If you haven't heard yet about the Sarah Lacy interview-flop with Facebook's Mark Zuckerberg at South By Southwest Conference this weekend in Austin, here's the story, and here's a video of the event from Tech Crunch. I'll warn you, some of the user comments around the video are crude, to say the least.
In a nutshell, though, she flopped.
But I think the audience's eventual mutiny and apparent take-over of the Q&A portion of the event was the most interesting part. How often does an audience feel empowered enough (and capable enough through silent electronic communication - twitter and chat) to obviate its host?
At the risk of over-estimating the significance of the event, I think Sarah Lacy's angry retort of the audience's grumblings, "Let's go with the Digg model and let them have mob rule," is a telling indicator of the status of journalism today.
Why is a single generalist (or even tech/web-focused) journalist better suited to generating and asking questions than an informed and diverse crowd? Isn't the collective wisdom of the group, when appropriately channeled (as Lacey should have done) just as valuable as the professional curation of the moderator?

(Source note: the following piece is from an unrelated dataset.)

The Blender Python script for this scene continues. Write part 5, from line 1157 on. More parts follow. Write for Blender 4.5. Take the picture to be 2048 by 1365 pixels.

There's a reason I get my news online today - many sources, many mediums and many experts.
I don't need Dan Rather or Katie Couric to tell me what the news is over a 30 min, ad-interrupted show.
I'll skim my news feeds for the day's headlines, my favorite tech blogs for the latest buzz in Silicon Valley, and the comments section of an iTunes or iMeem page to figure out what an artist sounds like before I listen to the whole album. Sure there are places where anonymity allows posters/publishers to mis-behave, for example, the comments section of the video above. But a good community can police itself, Wikipedia and Meebo are shining examples.
From many to many. The dis-intermediation of the moderator is here to stay.